Betapapun baiknya reformasi pendidikan dasar dan menengah lanjutan, jika sistem
pendidikan tinggi, terutamanya universitas, tidak direformasi sesuai dengan
kerangka epistimologi dan pandangan hidup Islam, ia akan mengalami kegagalan.
Dengan menekankan pendidikan tinggi maka kekurangan-kekurangan yang ada di
pendidikan tingkat rendah dapat diperbaiki.
Agar universitas benar-benar Islami dan
merupakan medium pengembangan individu, maka sebuah universitas harus harus
merupakan refleksi dari insan kamil ataupun universal dan mengarah kepada
pembentukan insan kamil.
G. Sinerji pembangunan peradaban
Jika kita menengok sejarah kejayaan Islam di
Baghdad maka kita akan temui gerakan pengembangan ilmu pengetahuan yang
bersinergi. Gerakan yang dimulai dengan penterjemahan karya-karya asing,
khususnya Yunani itu bukan gerakan seporadis atau gerakan pinggiran.

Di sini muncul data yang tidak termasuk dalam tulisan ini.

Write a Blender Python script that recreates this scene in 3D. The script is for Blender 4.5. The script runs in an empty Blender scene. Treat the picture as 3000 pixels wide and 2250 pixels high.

Gerakan
itu didukung oleh elit masyarakat Baghdad: seperti khalifah dan putera
mahkotanya, pegawai negara dan pimpinan militer, pengusaha dan bankers,
dan sudah tentu ulama dan saintis.
Ini menunjukkan bahwa pengembangan ilmu
pengetahuan adalah sentral sifatnya. Dari perkembangan ilmu inilah kemudian
dikembangkan bidang-bidang lain baik secara simultan ataupun secara gradual.
Ilmu, sudah barang tentu, diperlukan oleh semua kelompok apapun orientasi dan
strategi perjuangannya. Pembangunan politik, ekonomi, pendidikan, perbankan
Islam dan lain sebagainya tidak bisa tidak harus dimulai dari ilmu. Mungkin
diagram dibawah ini dapat menggambarkan konsep tersebut. Oleh sebab itu sebagai
implikasinya, jika ilmu memberi amunisi kepada seluruh pihak dari penguasa, pengusaha,
pedagang, politisi, militer, dan sebaginya maka semua pihak yang memerlukan
ilmu perlu menyokong proyek pengembangan ilmu pengetahuan Islam. Meskipun tidak
dapat sepenuhnya mendapat dukungan seperti di zaman Abbasiyah,
sekurang-kurangnya kesadaran semua pihak akan pentingnya ilmu pengetahuan Islam
untuk semua bidang kehidupan perlu ditanamkan. Masyarakat Muslim perlu terus
menerus mendapat pengarahan akan pentingnya bidang ini.